Mi hanno aggredito e promesso una brutta morte, danneggiato l’attrezzatura, consegnato regali indesiderati o scritto di guardarmi intorno e fare attenzione perché sanno dove abito. In tutti i casi i mittenti erano persone che ritenevano di aver subito un torto dai miei racconti. Persone “comuni”, se così possono essere definite, sicuramente senza un preciso dovere nei confronti dello Stato.

Se a minacciarti di morte è un uomo in divisa, però, cambia radicalmente la prospettiva. Sono passate alcune settimane dal fatto, ma vedo che in queste ore botte e minacce riservate a due colleghi hanno fatto riaccendere il dibattito. Un poco di gloria e sostegno prima dell’oblio, magari un flash mob alla memoria.

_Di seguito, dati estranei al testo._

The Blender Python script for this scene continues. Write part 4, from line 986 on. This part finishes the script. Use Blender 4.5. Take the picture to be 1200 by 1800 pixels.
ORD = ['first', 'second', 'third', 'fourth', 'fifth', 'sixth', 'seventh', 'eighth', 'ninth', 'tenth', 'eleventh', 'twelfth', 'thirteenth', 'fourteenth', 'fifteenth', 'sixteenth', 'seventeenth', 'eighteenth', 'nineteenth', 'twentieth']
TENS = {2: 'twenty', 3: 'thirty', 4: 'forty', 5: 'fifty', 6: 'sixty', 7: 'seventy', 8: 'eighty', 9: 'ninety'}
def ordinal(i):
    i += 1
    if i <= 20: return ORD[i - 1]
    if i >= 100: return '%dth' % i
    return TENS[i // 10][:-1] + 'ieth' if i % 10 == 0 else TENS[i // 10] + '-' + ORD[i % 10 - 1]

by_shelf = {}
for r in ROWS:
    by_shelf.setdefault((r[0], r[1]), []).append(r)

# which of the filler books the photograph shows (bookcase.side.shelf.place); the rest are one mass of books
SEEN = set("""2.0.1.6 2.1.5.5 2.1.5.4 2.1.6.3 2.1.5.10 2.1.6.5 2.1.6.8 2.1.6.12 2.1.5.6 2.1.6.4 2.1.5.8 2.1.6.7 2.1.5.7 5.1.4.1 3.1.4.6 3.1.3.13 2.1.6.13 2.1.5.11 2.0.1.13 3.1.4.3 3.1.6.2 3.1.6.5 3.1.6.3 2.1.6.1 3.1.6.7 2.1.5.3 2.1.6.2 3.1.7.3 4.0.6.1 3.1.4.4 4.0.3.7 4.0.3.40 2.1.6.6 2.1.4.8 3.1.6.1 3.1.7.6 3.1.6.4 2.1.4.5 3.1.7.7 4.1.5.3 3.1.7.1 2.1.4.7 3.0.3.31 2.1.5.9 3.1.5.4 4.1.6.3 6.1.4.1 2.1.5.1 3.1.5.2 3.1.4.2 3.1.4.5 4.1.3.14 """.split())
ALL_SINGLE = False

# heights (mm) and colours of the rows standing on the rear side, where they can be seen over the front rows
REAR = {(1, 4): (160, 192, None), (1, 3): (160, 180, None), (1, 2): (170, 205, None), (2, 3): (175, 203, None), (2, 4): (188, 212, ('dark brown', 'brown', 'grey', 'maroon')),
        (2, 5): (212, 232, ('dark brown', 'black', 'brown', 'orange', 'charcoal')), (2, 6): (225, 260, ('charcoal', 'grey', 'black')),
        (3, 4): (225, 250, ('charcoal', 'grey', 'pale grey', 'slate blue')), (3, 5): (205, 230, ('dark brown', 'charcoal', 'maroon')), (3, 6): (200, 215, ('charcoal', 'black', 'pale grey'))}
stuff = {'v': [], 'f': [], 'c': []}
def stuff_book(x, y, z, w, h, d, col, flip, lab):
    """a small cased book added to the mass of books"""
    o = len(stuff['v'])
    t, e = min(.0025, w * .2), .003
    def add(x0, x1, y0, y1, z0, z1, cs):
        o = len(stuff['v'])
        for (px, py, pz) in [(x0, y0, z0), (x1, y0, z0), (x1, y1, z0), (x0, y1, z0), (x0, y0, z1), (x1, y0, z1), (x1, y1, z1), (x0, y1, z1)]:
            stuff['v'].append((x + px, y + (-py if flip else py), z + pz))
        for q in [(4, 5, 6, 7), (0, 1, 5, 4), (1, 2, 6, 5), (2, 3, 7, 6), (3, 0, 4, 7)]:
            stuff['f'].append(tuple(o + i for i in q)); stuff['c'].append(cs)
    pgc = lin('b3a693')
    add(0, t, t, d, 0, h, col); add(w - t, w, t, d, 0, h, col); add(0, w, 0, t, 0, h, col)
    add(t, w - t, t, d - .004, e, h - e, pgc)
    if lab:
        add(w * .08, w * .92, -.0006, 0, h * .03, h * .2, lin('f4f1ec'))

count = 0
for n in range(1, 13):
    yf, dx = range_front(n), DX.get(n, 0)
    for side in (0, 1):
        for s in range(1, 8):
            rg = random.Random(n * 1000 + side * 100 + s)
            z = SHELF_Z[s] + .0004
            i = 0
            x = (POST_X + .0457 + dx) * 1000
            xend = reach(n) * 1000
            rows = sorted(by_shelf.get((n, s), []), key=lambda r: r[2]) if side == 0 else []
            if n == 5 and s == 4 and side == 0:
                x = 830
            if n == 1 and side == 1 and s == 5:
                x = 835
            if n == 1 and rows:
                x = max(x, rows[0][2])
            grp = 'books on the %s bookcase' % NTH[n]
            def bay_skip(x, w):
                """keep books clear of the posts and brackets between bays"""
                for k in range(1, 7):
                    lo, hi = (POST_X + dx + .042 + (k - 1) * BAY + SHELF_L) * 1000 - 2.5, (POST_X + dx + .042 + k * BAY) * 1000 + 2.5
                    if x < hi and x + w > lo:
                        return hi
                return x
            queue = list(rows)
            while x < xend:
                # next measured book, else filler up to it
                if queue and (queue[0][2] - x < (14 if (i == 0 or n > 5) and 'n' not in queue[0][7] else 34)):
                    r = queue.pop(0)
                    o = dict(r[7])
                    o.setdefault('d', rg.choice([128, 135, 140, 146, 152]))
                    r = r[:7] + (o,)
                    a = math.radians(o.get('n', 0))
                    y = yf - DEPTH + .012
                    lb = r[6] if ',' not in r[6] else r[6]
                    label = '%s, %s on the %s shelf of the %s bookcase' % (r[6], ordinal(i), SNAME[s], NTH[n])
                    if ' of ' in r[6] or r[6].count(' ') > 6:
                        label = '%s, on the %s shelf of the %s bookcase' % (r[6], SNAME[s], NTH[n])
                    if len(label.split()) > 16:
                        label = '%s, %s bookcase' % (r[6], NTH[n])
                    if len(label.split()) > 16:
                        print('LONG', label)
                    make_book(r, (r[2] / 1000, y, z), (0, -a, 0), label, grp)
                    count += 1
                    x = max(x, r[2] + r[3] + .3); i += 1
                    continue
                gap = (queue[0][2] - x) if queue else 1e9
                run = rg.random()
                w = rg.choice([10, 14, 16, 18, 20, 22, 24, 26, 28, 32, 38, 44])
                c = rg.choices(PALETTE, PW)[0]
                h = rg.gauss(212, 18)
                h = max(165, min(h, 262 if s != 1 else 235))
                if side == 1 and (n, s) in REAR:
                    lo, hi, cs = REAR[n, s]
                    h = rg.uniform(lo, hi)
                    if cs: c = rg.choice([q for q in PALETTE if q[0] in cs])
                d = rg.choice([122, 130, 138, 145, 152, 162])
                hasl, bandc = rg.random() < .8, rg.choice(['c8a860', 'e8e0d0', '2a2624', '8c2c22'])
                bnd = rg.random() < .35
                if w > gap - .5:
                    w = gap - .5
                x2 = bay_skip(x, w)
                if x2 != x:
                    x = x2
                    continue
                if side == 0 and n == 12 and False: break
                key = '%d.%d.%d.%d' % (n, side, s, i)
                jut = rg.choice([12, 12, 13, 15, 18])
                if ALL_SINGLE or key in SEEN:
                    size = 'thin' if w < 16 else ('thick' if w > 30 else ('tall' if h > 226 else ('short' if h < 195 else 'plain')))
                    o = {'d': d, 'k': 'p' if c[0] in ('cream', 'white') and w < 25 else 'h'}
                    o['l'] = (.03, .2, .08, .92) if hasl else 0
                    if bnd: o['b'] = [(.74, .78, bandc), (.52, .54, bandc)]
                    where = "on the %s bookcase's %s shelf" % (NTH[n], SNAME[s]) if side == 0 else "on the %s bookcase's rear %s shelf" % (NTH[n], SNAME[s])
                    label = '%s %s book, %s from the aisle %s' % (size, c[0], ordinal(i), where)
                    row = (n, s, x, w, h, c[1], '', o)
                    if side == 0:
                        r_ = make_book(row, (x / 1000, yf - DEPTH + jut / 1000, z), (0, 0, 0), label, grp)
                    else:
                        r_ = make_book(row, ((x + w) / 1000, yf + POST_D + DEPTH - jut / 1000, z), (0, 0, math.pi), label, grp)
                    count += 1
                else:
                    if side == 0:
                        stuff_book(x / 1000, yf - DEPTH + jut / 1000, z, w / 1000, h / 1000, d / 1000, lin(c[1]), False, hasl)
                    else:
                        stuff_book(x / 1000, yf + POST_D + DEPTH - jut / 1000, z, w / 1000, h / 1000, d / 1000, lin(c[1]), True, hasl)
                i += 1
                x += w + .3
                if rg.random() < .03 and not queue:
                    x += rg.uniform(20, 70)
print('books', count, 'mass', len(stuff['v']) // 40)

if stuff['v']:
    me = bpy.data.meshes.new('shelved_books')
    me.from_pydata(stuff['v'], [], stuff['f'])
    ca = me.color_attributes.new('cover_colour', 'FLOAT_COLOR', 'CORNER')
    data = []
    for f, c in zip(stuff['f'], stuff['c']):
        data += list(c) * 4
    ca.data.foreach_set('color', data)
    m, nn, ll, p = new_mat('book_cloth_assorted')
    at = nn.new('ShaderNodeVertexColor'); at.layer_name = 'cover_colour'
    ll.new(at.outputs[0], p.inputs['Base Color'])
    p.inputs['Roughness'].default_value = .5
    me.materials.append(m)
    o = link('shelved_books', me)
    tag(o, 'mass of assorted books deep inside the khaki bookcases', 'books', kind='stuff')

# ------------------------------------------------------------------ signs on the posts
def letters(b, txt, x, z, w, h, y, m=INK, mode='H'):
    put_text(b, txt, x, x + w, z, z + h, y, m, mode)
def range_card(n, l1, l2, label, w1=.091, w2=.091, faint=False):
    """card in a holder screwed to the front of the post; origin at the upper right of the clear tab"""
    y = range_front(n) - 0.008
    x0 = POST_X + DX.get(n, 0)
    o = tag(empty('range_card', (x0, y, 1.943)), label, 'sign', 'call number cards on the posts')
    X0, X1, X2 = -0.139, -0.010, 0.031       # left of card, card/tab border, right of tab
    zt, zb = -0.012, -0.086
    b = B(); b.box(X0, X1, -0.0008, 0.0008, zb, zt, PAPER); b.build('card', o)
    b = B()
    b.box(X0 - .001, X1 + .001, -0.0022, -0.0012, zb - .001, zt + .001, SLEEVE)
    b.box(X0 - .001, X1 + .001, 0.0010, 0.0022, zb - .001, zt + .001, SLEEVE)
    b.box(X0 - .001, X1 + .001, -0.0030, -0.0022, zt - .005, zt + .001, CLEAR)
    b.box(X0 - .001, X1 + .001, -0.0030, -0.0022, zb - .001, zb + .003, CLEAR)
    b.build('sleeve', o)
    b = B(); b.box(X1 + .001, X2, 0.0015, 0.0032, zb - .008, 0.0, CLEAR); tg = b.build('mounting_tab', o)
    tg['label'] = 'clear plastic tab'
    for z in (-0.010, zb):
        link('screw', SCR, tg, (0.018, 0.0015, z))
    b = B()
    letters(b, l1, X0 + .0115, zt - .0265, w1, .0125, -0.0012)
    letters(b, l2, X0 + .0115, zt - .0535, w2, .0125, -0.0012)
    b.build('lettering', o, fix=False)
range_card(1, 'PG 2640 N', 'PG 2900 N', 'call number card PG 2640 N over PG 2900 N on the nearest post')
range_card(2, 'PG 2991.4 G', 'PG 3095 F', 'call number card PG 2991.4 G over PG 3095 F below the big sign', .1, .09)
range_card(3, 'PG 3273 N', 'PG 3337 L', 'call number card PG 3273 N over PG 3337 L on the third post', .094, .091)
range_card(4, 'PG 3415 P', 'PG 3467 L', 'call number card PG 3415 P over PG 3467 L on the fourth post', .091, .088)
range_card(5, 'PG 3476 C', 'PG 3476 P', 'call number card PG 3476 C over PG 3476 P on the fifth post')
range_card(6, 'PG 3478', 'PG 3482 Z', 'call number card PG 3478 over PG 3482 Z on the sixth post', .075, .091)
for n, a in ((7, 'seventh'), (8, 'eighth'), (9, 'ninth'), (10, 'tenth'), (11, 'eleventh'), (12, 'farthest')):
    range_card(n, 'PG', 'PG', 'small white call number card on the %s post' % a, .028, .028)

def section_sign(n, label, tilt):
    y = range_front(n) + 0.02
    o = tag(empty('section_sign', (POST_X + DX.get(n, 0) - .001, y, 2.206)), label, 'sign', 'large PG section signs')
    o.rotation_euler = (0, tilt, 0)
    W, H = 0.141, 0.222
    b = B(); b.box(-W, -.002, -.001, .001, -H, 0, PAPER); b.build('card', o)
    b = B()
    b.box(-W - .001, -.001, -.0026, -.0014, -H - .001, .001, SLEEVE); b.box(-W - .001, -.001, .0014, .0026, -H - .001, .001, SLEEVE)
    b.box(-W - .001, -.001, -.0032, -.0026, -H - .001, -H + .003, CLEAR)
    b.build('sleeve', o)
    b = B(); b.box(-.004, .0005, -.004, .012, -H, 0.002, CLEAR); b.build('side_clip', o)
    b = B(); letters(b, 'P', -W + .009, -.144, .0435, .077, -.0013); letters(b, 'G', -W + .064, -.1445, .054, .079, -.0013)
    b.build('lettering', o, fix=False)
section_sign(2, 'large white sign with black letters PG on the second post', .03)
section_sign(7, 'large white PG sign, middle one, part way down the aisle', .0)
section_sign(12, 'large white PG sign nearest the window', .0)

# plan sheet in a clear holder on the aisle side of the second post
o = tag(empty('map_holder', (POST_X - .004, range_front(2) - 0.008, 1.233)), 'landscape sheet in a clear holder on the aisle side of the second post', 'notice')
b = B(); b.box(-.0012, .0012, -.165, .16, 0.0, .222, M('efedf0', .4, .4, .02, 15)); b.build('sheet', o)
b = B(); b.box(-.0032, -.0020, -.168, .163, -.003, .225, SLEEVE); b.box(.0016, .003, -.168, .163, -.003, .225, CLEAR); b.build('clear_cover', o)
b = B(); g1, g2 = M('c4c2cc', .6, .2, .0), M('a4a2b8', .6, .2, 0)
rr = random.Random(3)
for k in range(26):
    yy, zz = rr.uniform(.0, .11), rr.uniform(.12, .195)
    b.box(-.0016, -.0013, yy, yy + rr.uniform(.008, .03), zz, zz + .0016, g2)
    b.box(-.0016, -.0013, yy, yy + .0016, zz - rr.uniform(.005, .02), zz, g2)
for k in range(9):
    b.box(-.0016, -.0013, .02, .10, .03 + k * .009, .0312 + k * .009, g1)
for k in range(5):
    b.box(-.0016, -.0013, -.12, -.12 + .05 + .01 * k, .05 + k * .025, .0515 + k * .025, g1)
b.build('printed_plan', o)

Se a minacciarti è un uomo in divisa, ti crolla il mondo addosso. Nemmeno uno che ne ha viste di tutti i colori sa esattamente che fare, seppure in cuor tuo sei consapevole che la denuncia sarebbe l’unica strada. Se a minacciarti di morte quell’uomo in divisa non è solo, ma si fa forza con appresso uno che “appartiene”, allora è la fine. Game over.

Ti senti smarrito, la paura diventa alienazione. In un attimo tutte le certezze vanno a farsi fottere e allora ripensi al guaio in cui sei andato a ficcarti senza averne la benché minima idea. Minacciato pesantemente da chi dovrebbe tutelarti, anche se non gli stai simpatico, “solo” per aver fatto il mio lavoro. Solo per aver denunciato un comportamento indegno, proprio così.

Per la prima volta non saprete i particolari della vicenda. Ho deciso di fermarmi a riflettere. Non è un comportamento coerente con i messaggi che diffondo tutti i giorni, lo so, ma noi bistrattati cronisti di provincia, quelli che non scrivono solo comunicati e veline diffuse in decine di gruppi whatsapp, non abbiamo scorte e nemmeno santi nell’inferno di certe roccaforti. Le notizie ce le prendiamo per strada e quello resterà per sempre il nostro teatro di guerra, perché di questo si tratta. Una guerra tra cultura e ignoranza, metodo mafioso e civiltà, bene comune e interessi personali.

Una lotta continua alla ricerca dell’equilibrio fra un “trimone” e un “carnevale”, perché le mazzate ce le meritiamo, almeno stando al sentire comune di una società sempre meno democratica. Su quelle strade senza santi si può incontrare chiunque, anche quell’uomo in divisa e il suo amico che appartiene. Scrivo per esprimere la mia solidarietà a ogni singolo collega costretto a vivere situazioni analoghe e a qualunque tutore della legge rispetti a caro prezzo la divisa che indossa. Ne conosco tanti, sono la maggior parte. Hanno la mia stima, perché fare la cosa giusta non è quasi mai la decisione più facile da prendere.